2- Es la misma figura penal con que Stornelli imputó a Hebe de Bonafini el 16 de diciembre de 2015 por llamar a resistir contra el gobierno de Macri.
3- Fue la acusación que soportó D’Elia en el conflicto con los manifestantes rurales que decían defender la República tanto como repudiaban la redistribución allá por 2008.
4- Es uno de los delitos con que en diciembre de 2015 el Gobernador Morales desató la persecución sobre Milagro Sala.
Podríamos seguir: en todo caso, en ese paso argumental de sostener que la afectación al orden público también impediría reparaciones o medidas como la probation, habrá sido desplegada en un caso de violencia de género, pero podría extenderse con facilidad al reticular manto de persecuciones políticas encubiertas en expedientes judiciales.
La obsesión por la seguridad y el castigo violento, el reforzamiento de la condición ciudadana en espejo a la victimización, permean todas las discusiones del ámbito público y las que se generan alrededor de la violencia de género en particular. Quedamos habitualmente sujetos a tironeos falsos, se invocan las urgencias, un brumoso “algo hay que hacer” para insistir siempre por la huella punitiva.
Volvamos la mirada al entusiasmo penal del Instituto Nacional de las Mujeres. Si no corremos el velo punitivo y solo discutimos si probation si o no en abstracto podría pasar desapercibido que es el mismo organismo que nos propone denunciar a un violento en flagrancia por sus dichos desbocados, horrendos como dijimos, mientras mantiene silencio con el desguace de las políticas de Educación Sexual y Reproductiva en los colegios.

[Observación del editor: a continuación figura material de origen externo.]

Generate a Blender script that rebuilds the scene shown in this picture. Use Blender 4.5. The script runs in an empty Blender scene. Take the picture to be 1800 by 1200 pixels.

Y vayamos ampliando y veremos que ahora mismo claman juicio e intervención de una justicia penal respecto de la cual no han propuesto una sola medida en torno al armado de organismos que supervisen con eficacia las medidas de restricción que se imponen a los hombres violentos o acosadores, nulas políticas de reaseguramiento de derechos para la emancipación a víctimas de violencia que salgan de la lógica de la miserabilidad. Tampoco hemos escuchado al INAM hablarnos del concierto de reformas laborales que harán furor en la feminización de la pobreza.
No menos grave, en estas horas, resulta su ausencia total de opinión sobre el desmantelamiento del Ministerio Público Fiscal de la Nación que incluye que la posibilidad de que las direcciones que atienden a víctimas y las que se ocupan de las políticas de género y acceso a la justicia sean pulverizadas a gusto y capricho de quien resulte electo por mecanismos que aseguran control político del sistema judicial.
Propongo estos contrapuntos para sopesar adecuadamente la profundidad del compromiso que tiene el organismo con la normalidad violenta en la que estamos sumidos a diario cuando nos propone un juicio penal en un caso como principal respuesta estatal. Asumir como posición política un no rotundo al manotazo punitivista es indispensable. Desarmar las escenas de debate en las que quedamos siempre atrapados en tironeos falsos y atemorizantes urgencias que nos mantienen donde siempre. Finalmente, romper con el aislamiento especializado en razón del género que nos invoca malversando demandas de visibilización perpetuando la matriz violenta en la que circulamos, bien lejos de horizontes emancipadores en los que la violencia estatal es excepción y no rutina.